そして、この大団円然り。色々ちゃんと気にしながら、総勢90人あまりの大団円を実現してくれました。そう、なんか、おかえりのわっかもそうですが、こう、「ただ歌う」っていう素朴な合唱、すごくいいですね。なんだか、コロナの世になってから、歌うことに妙な使命感が出てきたような気がしますけど、ここにいるということと、ここでうたうということ、そんな当たり前が、すごく胸に刺さってきたように思います。


・まとめ

このイベント、決まった団がどこかといえば、Ensemble vert paonくらいで、毎年様々な音を聞くことができるイベントです。今年もまた多彩な団体の演奏を、多彩なプログラムのもとに聞くことができました。各団体プログラムに工夫をこらしていることからして、なんだか久々に、ああ、合唱聞いたなぁ!という充実感に満たされています。

結果として、全団体に対して、楽曲構成についてコメントするという結果になりました。ただ、それって、結果的には、今回の団体それぞれが非常にレベルが高い演奏をしていたことの裏返しとも言えそうです。

不思議なことに、音楽づくりにおいては、よほど初見が上手い人でない限り(否そうであったとしても)、細かいところから作り始めて、最後に大局に目を向けていくという、よくよく考えれば逆なんじゃないか、という作り方をしているように思います。それが、選曲からコミットしていて、実際に曲を何度も聞いたことがある、くらいに理解が進んでいるものであれば良いものの、究極には初演のような、誰も全貌を知らない状態で曲作りをはじめると、よくあるのが、曲作りまで「たどり着かいない」という言い方。

でも考えてみれば、「その曲自体」に関する考察って、一番最初に一番やっておくべきことなような気がします。この曲がどんな曲で、どんな構成で、どんな作り方をするのが適切なのか、それを十分考えた上で、だからこそ、こういう要素があって、ここをクリアしなければならないっていう、マクロ→ミクロという作り方ができてくることこそ、本当のあるべき姿なような気がします。

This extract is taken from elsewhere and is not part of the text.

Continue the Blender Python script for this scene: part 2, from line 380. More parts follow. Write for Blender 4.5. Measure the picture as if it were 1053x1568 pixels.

超えるべき壁は明らかになっている方が超えやすいし、なにより、精神的にもラクですし。

でも、そんなシフトチェンジについて言及できるということ自体も、皮肉なことに、ミクロをこなすことができるチカラを備えているから、ということともいえたりします。ううむ、世の中難しい。なんにせよ、レベルの高い「合唱祭」だったように思います。楽しかったです。